Red ink in lotfeeding profitability

Jon Condon, 15/06/2011


The sums on feeding 100-day grainfed cattle have swung back savagely into negative territory this week, on the back of some big slides in finished cattle value.

An analysis based on yesterday’s spot market for inputs suggested a breakeven figure of 375c/kg dressed weight for 100-day grainfed steers ex-Darling Downs, going on feed today and closing-out during week-four in September.

That’s down 10c on a similar analysis done a fortnight ago. The main reason is that feeder steer prices have dropped around 10c/kg liveweight over the past two weeks, easing from 190c to 180c. Finished ration price has also eased $5/t to $265/t.

Total cost calculated was $1316, including feeder steer purchase plus typical feeding program, and a 1pc mortality rate.

The biggest change in cost/price variables overall has been in the over-the-hooks forward market price for late September, which has slumped to the 350s, from the high 370s seen in this same analysis a fortnight ago. It should be pointed out, however, that there is only limited current participation in the forward 100-day market, and the entire 100-day market complex has changed quite dramatically over the past four days.

For example the spot market for 100-day grainfeds today is also around the 350c/kg mark, down from mid 370s just four days ago. That’s due mostly to a backlog of meat in the supply chain, and very flat demand in Japan.

Forward-contracted 100-day product being killed today in some examples cost processors 390c/kg, which represents a vast gulf from current spot price about 40c/kg below that, worth about $120 per beast.

The forward-contract sale price decline means today’s proposition for close-out in 100 days’ time is about 25c/kg dressed weight below breakeven, worth about negative $89 a head. That’s a very long way from the 6-7c deficit between forward price/breakeven seen a fortnight ago (-$25/head).

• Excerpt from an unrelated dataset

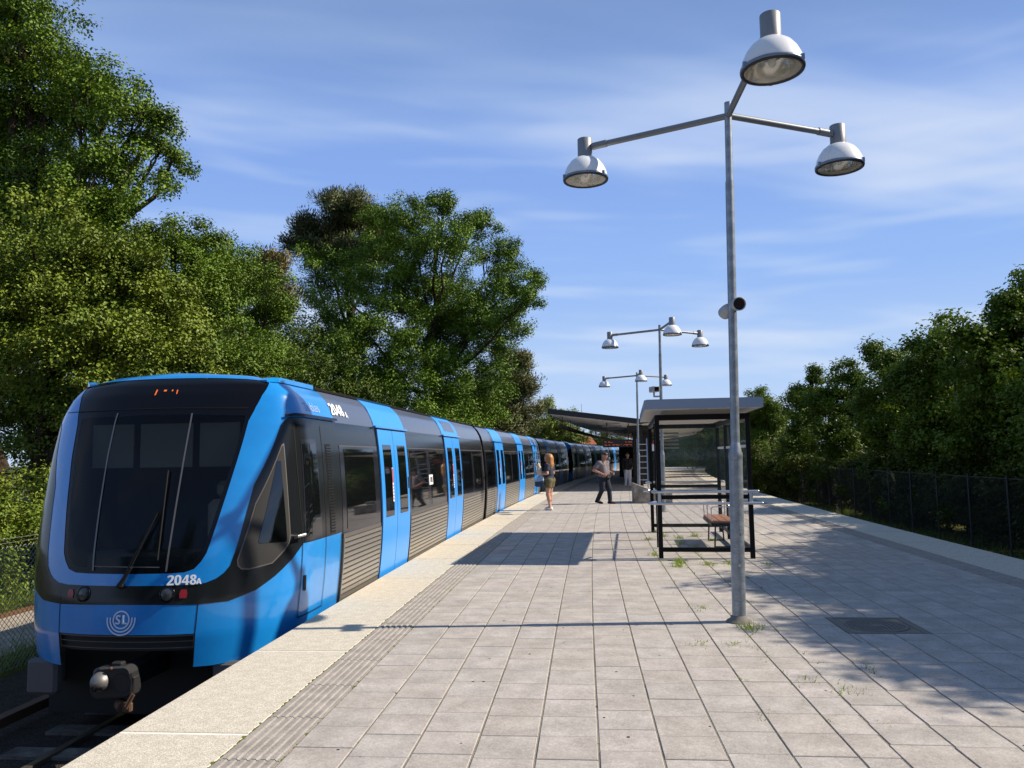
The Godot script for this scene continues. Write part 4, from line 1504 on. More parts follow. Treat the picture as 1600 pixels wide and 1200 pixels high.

The calculation is based on assumptions including a 356kg dressed weight, average daily gain of 2kg, and a feed conversion ratio of 7.5:1 (as fed).

Similar calculations made pre-Easter produced a 100-day profit result very close to breakeven.

Breakeven figures like those produced this week do not auger well for the quarterly feedlot activity survey, to be conducted at the end of this month. Compared with the solid outlook just two months ago, there is a lot more bearish sentiment evident around in Australian lotfeeding circles at the moment, and no immediate signs of change in market variables.

Reduced kills by processors to lower the amount of overall beef in the market and narrow the gap between supply and demand is seen as the likely short-term solution by some stakeholders.

One lotfeeder felt it unlikely that feeder steer prices would decline much further. If they did, many breeders would elect to retain cattle on the abundant feed at their disposal and grow the cattle out to grassfed export weights themselves over the next six months. Even getting 10c/kg less than what they can today, given the extra weight, that represents a lot better trade than selling feeders and buying in light restocker cattle.  

Numbers up in US feedlots

In the US, meanwhile, feedlot inventories have been notably higher than year-ago levels for much of 2011, in large part reflecting the impact of drought conditions in Texas and surrounding areas.

Also, the steady increase in US cattle futures during the first four months of the year provided an incentive for feedlots to accelerate placements despite high feed costs, according to Len Steiner's Daily Livestock Report.

This pattern is expected to change this northern hemisphere summer, however. In part it would be driven by the sharp rise in feed costs at a time when cattle prices have taken a step back, Mr Steiner said.

"Also, just because the US has more cattle on feed does not mean that there are more cattle available for sale. Rather, market and weather conditions earlier this year accelerated the
pace at which calves came to market, spending less time on pasture and more time in feedlots."

The US calf crop in 2011, which is the number of calves produced in a given year out of the breeding herd, will likely be the smallest in some 50 years, he said.

"Feeder cattle supplies are tight, particularly since the US industry accelerated marketings earlier in the year. While feeder cattle futures have been pressured lower, feeder basis is up significantly, indicative of shortages in some areas."

Market participants expect US feedlot placements in May to be down 7.5pc.

Today’s NLRS Eastern Young Cattle Indicator closed at 381.25c, down 4c on a week ago. The NLRS feeder steer indicator was down 3c for the week to 201.2c.

  • Beef Central publishes a fortnightly 100-day grainfed breakeven scenario based on a standard set of production variables (ex Darling Downs). While a representative set of variables has been chosen, it is important to note that variations can exist across production models (FC, daily gain, mortality, morbidity, carcase specification), from feedlot to feedlot, and between mobs of cattle. For a more specific performance forecast on a given mob of cattle, contact your preferred custom feeder.